Yazımın sonrasında bana ulaşan Taraftar Hakları Derneği başkanı sevgili dostum Burkal Efe, yazıda fotoğrafı da kullanılan kaleci Bayram Kılıç’ın babasının kendisini aradığını ve üzüntülerini dile getirdiğini belirtti. Bunun üzerine çocuğumuzun babası ile konuştum ve kastını aşan bir duruma sebep olduğum için özürlerimi kendisine ilettim. Amacım ne kariyerinin başındaki bir çocuğun şevkini kırmak ne de onun gelişiminde varını yoğunu ortaya koyan bir babayı incitmekti.
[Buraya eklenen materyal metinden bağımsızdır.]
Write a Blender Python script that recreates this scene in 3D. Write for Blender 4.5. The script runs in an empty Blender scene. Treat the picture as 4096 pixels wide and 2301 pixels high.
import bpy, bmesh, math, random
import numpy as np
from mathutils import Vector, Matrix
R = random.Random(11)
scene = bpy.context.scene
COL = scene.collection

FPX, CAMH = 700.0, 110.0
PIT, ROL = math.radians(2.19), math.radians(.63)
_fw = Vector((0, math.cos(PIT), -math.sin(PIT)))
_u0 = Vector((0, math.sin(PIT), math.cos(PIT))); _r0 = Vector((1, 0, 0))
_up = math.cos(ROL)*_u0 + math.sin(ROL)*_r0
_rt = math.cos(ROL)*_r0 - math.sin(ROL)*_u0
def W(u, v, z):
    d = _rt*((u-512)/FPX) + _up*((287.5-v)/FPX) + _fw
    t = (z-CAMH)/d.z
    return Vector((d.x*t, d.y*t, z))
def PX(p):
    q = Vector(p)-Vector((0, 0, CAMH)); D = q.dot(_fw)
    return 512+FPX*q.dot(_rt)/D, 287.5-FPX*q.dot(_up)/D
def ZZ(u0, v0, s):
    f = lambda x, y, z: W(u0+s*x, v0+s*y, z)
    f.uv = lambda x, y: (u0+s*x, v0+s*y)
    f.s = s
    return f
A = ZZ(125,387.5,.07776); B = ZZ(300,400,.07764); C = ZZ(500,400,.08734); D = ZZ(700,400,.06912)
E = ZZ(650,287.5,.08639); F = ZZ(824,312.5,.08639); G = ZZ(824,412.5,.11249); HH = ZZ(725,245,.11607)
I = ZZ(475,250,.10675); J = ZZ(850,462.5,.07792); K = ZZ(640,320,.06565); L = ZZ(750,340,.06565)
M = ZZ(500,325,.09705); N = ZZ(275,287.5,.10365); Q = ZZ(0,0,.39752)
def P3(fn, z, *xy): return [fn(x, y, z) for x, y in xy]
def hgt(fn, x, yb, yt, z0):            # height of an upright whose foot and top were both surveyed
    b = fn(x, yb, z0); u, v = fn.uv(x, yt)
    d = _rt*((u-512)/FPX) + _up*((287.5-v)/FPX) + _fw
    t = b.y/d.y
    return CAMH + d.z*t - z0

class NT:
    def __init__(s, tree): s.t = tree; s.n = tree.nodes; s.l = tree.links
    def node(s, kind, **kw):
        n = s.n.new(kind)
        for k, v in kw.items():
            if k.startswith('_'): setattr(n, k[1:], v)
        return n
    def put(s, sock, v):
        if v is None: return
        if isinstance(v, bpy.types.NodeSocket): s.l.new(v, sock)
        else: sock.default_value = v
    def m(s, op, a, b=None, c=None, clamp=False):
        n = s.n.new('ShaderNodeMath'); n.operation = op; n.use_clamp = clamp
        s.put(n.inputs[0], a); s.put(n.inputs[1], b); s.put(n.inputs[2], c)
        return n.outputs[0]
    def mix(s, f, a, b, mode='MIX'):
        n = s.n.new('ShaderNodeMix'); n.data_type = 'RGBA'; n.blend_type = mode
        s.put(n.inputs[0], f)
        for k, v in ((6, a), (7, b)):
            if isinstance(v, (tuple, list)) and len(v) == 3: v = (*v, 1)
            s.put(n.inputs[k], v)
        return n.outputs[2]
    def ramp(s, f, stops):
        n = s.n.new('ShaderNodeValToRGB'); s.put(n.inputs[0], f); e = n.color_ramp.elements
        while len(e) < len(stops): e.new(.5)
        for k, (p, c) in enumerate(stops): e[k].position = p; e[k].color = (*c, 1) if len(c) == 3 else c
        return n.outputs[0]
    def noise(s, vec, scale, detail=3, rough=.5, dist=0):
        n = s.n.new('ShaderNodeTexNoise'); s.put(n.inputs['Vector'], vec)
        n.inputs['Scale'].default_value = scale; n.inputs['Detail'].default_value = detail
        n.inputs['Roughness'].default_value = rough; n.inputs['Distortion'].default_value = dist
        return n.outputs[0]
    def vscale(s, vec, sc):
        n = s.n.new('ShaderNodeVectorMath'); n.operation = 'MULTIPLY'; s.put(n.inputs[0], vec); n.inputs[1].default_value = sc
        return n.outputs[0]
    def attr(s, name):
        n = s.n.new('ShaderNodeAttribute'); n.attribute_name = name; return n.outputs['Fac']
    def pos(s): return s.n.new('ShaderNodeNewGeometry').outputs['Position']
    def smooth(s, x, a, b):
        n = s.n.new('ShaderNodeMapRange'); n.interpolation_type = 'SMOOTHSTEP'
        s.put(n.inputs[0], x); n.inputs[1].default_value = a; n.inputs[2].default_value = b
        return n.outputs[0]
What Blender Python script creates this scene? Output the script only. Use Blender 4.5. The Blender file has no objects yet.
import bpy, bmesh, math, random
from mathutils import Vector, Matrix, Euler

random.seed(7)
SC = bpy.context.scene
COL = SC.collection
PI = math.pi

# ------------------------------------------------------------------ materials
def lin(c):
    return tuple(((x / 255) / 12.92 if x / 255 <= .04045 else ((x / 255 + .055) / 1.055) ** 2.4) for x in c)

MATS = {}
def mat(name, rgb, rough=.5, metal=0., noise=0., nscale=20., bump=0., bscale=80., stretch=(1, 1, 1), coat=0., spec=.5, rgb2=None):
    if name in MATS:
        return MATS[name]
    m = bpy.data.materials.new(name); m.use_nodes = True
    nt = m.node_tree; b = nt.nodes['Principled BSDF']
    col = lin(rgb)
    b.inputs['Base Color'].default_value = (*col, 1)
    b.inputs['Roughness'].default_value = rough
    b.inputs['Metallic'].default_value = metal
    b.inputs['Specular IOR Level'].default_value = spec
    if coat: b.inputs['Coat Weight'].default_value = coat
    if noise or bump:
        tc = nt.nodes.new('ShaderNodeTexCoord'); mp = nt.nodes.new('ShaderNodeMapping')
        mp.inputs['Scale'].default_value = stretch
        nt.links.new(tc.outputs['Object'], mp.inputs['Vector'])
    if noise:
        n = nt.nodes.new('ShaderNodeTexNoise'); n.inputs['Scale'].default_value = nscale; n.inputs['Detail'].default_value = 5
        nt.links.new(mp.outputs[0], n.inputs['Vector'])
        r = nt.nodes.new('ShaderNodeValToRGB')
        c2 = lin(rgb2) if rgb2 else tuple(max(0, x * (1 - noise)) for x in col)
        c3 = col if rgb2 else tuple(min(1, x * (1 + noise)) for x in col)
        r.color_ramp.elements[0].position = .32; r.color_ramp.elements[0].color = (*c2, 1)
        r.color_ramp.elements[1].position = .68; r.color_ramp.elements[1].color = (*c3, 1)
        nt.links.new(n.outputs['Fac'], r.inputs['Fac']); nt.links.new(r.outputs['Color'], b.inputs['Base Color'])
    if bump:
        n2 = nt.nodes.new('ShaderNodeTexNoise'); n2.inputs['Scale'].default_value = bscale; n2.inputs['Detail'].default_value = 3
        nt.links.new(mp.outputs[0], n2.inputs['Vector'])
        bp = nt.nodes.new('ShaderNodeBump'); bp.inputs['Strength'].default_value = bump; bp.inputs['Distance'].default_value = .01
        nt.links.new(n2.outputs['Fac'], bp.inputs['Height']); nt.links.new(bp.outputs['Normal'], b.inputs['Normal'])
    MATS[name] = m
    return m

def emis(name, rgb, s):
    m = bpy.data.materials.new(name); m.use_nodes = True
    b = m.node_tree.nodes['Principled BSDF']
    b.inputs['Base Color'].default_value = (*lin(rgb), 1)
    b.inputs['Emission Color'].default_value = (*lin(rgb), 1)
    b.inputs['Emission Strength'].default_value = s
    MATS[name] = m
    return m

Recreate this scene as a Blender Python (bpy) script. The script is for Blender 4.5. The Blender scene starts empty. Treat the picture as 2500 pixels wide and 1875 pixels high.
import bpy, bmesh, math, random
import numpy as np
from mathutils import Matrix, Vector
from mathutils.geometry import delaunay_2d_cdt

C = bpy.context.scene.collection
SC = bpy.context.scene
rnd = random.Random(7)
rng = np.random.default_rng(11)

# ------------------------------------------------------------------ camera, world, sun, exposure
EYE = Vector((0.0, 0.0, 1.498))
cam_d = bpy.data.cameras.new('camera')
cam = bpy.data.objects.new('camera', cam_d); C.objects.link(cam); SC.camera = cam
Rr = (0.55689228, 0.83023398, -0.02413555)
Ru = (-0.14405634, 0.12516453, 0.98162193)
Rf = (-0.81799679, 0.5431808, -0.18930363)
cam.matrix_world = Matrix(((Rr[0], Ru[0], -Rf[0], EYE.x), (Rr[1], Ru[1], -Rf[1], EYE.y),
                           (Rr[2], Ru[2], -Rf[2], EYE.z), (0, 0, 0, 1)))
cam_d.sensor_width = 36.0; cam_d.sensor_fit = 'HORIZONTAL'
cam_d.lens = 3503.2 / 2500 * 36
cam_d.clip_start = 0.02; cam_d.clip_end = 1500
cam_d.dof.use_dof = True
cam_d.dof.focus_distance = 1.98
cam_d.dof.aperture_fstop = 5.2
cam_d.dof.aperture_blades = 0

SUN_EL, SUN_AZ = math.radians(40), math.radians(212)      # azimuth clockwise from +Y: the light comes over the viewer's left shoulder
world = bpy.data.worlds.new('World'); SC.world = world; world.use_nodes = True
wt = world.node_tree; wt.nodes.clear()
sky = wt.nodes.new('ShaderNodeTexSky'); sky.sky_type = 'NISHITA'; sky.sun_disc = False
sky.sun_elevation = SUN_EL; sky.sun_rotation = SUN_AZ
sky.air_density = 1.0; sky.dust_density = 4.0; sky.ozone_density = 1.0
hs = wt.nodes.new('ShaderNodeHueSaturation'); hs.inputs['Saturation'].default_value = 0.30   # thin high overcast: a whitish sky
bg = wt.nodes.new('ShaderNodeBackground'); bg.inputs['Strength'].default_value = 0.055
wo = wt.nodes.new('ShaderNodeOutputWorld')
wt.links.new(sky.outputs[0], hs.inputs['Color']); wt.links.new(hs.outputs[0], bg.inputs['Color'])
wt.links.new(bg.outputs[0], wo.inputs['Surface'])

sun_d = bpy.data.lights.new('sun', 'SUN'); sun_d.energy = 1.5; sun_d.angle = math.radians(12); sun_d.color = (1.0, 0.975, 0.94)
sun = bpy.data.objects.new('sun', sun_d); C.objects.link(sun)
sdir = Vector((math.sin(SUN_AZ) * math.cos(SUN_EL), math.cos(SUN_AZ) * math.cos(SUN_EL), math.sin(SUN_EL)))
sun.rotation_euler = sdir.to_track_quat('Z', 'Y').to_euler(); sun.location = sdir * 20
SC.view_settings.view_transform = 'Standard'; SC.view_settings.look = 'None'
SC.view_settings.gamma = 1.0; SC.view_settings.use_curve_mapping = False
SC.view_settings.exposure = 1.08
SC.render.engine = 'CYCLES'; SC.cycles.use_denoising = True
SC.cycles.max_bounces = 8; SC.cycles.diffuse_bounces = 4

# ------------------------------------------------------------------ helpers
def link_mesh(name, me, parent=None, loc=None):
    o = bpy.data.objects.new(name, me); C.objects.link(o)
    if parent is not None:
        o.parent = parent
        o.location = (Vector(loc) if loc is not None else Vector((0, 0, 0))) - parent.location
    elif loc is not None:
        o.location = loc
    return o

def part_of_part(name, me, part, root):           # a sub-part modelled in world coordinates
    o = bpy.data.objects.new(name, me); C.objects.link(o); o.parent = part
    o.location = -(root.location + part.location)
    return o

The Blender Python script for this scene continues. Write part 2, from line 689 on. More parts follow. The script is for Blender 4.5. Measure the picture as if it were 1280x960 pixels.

Asıl niyetim yazının içinde de olduğu gibi ülkemizin futbol alt yapılarındaki karşılaşmalarda çok sık karşı karşıya kalınan bir duruma vurgu yapmaktı ancak yanlış bir algının oluşmasına yol açtı. Bu açıdan hem yolunun açık olmasını temenni ettiğim Bayram Kılıç’tan, hem onun sevgili babasından hem de Osmanlıspor kulübü alt yapısından özür dilerim.
Sosyal medyada paylaşmış olduğum yazımın altına bir yazı üzerinden bütün yapıp ettiklerimi analiz ettiğini zanneden ve bu doğrultuda ahkam kesenlerin de bana bir özür borçları olduğunu da belirtmek isterim.
Spor sahalarında yaşanan şiddet olgusu başta olmak üzere, taraftar davranışları, şike, sporun toplumsal hayat içerisindeki konumu ile ilgili olarak neler yaptığımı şöyle bir araştırı verdikten sonra öyle büyük büyük laflar etsinler! İzmir’de yaşıyor olmam konunun taraflarından birisi olan kulübe yakın olmamı veyahut onların dolduruşu ile kalem oynattığım anlamına gelmez. Bu ülkenin sporunun/futbolunun içinde yaşadığımız ülke içerisinde ne gibi bir yer işgal ettiği üzerine düşünmeye ve düşündüklerini paylaşmaya çalışan birisiyim sadece.
Sporu özellikle de futbolu önemsiyorum çünkü bu kurumun ve onun dünya üzerindeki en gözde dalının, ülke insanımızı ve ülkemizi anlama açısından bir turnosol kağıdı görevini yerine getirdiğine inanıyorum. Bu yüzden de yüzlerce yazımdan hiçbirisinde maç yorumu bulamazsınız, benim derdim oynanan oyunda neler olduğu ile ilgili değildir, onun arka planındaki işleyiş ile ilgilidir. Amacını aşarak, gönül kırgınlığına yol açan satırlarda da aslında kanayan bir yaraya parmak basmak istemiş ve yıllardan beri var olan bir durumu ortaya koymayı amaçlamıştım. Fair Play ruhuna aykırı davrandığım için sevgili kalecimiz Bayram Kılıç’tan, ailesinden ve spor hayatını sürdürdüğü Osmanlıspor kulübünden özürlerimi kabul buyurmalarını istirham ederim.